Derrotar Putin é por estes dias uma prioridade. Não pode haver tibiezas, nem qualquer subterfúgio semântico. Não pode haver adversativas, nem eufemismos. É preciso, é urgente a ingente tarefa de derrotar o gangster.
À hora do almoço, enquanto descascamos uma laranja à sobremesa, assistimos em directo ao grande espectáculo da guerra. Gomo a gomo a laranja vai sendo deglutida. A guerra continua até ao café.
Desligamos depois a televisão e regressamos ao trabalho. De vez em quando, sempre que possível, numa qualquer pausa, aproximamos o ouvido das notícias. A guerra continua lá. Está sempre lá, onde quer que seja.
Agora é na Ucrânia e aí a coisa fia mais fino. A Europa, a velha Europa, a sofisticada Europa sente o chão tremer com o estrépito das bombas. Em paz há mais de setenta anos, depois de uma guerra insana que ainda não esqueceu, o velho continente sente-se ameaçado, humilhado, recordando invasões antigas.
Abre fronteiras até agora fechadas a sete chaves a outros povos em idênticas aflições. As fronteiras estão abertas. Seria demasiado atroz a visão de gente bombardeada e perseguida sem poder sair do local da carnificina.
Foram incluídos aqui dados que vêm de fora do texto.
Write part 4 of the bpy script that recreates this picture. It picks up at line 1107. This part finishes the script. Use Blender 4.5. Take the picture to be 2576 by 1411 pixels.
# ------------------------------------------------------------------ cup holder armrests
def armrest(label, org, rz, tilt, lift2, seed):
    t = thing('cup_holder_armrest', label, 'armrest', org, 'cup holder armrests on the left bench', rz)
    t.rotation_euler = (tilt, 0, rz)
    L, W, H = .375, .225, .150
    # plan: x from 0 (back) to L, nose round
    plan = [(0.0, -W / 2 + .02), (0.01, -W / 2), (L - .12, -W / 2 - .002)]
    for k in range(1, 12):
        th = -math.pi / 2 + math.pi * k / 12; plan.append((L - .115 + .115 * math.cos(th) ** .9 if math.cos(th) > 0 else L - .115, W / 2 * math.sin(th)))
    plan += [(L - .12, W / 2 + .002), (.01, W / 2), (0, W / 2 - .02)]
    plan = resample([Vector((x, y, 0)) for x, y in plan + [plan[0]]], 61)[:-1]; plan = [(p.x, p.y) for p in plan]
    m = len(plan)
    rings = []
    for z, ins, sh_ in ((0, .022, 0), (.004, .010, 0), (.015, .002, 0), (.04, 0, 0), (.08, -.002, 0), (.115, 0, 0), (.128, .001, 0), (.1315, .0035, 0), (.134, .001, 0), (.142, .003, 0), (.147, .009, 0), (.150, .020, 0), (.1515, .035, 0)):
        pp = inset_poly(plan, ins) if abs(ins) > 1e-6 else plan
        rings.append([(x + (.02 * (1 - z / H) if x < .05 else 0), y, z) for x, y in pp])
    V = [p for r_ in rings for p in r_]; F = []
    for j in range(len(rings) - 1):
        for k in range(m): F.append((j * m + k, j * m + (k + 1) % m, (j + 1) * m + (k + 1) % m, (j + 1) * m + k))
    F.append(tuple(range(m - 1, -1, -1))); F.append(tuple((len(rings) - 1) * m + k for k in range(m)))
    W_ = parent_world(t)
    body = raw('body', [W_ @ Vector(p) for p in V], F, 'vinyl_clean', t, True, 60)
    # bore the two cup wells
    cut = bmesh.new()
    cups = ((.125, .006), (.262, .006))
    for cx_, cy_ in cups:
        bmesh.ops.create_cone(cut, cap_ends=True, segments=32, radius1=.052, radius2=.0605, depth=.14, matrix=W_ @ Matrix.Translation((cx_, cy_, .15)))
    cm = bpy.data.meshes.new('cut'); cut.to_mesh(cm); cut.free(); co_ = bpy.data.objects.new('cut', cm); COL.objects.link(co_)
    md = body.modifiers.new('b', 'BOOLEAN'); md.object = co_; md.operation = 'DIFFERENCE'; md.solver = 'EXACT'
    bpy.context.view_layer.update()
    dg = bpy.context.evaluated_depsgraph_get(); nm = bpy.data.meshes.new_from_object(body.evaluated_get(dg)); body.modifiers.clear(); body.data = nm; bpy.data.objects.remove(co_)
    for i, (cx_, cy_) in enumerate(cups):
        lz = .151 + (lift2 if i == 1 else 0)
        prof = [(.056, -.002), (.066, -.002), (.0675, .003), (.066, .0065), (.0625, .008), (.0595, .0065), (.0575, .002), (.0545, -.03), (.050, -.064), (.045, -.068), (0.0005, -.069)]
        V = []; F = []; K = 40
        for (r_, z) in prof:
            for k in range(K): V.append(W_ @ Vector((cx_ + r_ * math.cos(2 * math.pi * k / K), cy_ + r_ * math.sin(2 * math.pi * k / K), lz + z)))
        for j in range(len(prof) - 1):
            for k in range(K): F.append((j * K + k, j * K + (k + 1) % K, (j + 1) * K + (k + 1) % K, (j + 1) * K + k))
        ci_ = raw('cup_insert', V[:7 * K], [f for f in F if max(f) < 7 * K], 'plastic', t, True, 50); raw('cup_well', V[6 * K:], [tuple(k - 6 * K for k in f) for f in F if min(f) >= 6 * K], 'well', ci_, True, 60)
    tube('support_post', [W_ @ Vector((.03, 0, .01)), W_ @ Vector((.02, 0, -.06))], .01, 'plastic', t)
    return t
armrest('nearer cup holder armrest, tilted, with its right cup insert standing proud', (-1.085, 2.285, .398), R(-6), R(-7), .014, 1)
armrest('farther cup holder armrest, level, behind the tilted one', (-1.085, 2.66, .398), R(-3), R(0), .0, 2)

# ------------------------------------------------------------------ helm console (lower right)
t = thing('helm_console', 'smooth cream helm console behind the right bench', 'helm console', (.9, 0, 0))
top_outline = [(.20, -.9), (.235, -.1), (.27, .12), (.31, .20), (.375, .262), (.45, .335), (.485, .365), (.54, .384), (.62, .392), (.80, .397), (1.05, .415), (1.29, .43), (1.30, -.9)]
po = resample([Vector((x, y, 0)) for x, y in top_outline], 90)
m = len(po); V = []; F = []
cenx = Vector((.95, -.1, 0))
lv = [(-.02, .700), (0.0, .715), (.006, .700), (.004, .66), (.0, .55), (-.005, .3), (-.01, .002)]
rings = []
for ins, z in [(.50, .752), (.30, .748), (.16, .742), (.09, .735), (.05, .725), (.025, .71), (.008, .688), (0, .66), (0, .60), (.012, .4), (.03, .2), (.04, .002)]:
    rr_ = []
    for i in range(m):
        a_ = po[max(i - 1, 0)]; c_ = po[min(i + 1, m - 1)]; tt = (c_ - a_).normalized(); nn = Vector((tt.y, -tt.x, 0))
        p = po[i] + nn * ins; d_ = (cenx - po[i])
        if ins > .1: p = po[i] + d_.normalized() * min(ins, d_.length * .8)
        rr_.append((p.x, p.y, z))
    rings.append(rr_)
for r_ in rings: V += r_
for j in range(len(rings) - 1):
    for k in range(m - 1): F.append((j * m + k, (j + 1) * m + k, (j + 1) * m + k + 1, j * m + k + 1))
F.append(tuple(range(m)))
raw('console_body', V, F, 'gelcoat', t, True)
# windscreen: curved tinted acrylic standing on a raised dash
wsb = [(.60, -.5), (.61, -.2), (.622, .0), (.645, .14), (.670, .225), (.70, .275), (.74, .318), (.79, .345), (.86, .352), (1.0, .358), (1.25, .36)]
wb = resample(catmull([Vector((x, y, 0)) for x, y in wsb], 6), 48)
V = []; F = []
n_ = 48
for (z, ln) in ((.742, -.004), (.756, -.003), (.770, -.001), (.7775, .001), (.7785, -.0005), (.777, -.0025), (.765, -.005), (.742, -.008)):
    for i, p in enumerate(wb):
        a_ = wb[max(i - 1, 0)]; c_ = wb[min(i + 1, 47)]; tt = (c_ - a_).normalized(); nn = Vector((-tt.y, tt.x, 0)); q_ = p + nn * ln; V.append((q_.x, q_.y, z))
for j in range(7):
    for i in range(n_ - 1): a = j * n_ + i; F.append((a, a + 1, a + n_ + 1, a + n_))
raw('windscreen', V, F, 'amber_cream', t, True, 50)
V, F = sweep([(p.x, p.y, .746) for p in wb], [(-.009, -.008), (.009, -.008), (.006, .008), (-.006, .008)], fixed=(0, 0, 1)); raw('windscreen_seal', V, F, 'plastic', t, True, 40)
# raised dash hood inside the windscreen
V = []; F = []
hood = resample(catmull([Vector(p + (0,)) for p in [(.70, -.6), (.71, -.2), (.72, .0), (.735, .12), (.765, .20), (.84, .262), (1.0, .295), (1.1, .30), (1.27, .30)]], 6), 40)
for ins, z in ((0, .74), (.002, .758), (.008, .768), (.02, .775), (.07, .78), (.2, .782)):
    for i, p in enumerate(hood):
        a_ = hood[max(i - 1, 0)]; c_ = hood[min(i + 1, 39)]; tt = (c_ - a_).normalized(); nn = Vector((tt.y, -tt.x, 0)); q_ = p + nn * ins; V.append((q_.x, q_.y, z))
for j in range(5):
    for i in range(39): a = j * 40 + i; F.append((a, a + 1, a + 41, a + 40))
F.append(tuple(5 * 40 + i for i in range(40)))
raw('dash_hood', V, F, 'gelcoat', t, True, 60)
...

Não nos esqueçamos, porém, de todos os outros que em vão pediram que as portas lhes fossem abertas.
Os comboios a abarrotar de gente aflita encaminham-se pelo meio da neve a países limítrofes, também eles em aflição.
Numa sinistra reedição da guerra fria, o perigo nuclear reaparece.
O chamado Ocidente responde com sanções económicas. O rublo deprecia-se a olhos vistos. As transações internacionais são bloqueadas. Congelam-se os ativos do Banco Central russo, excluindo-se também outras entidades bancárias do sistema financeiro internacional. Congelam-se as contas da oligarquia.
Bate-se em Putin, onde dói a Putin. Tudo certo.
E podíamos ficar por aqui. Mas não.
Tratando a cultura como um activo bancário, neste mundo ocidental apela-se ao boicote à cultura russa, como se a música, a literatura ou a arte não pertencessem àquela outra dimensão de património da humanidade. Foi suspenso um curso de Dostoiévski na Universidade de Milão; excluem-se cineastas russos da participação em festivais; maestros são impedidos de dirigir orquestras; pianistas substituídos.
A cultura não se proíbe. Não se cala. Não se reprime.
Esta visão míope, maniqueísta, censória, reflecte a apropriação da arte e da cultura como se se tratasse de uma mercadoria que se pode fechar num qualquer armazém a cadeado.
Não. Não pode. Putin, dentro da pobre Rússia oprimida, exerce uma censura obscena sobre tudo o que possa cheirar a comunicação ocidental. Num superlativo gesto de violência proíbe palavras. Guerra ou invasão deixaram de existir no léxico russo.
Os que agora querem proibir arte, cultura ou a imprensa russa de livremente circular pelo mundo igualam-se a Putin na fúria censória. A música, o teatro e a literatura não pertencem ao gangster. São de todos nós.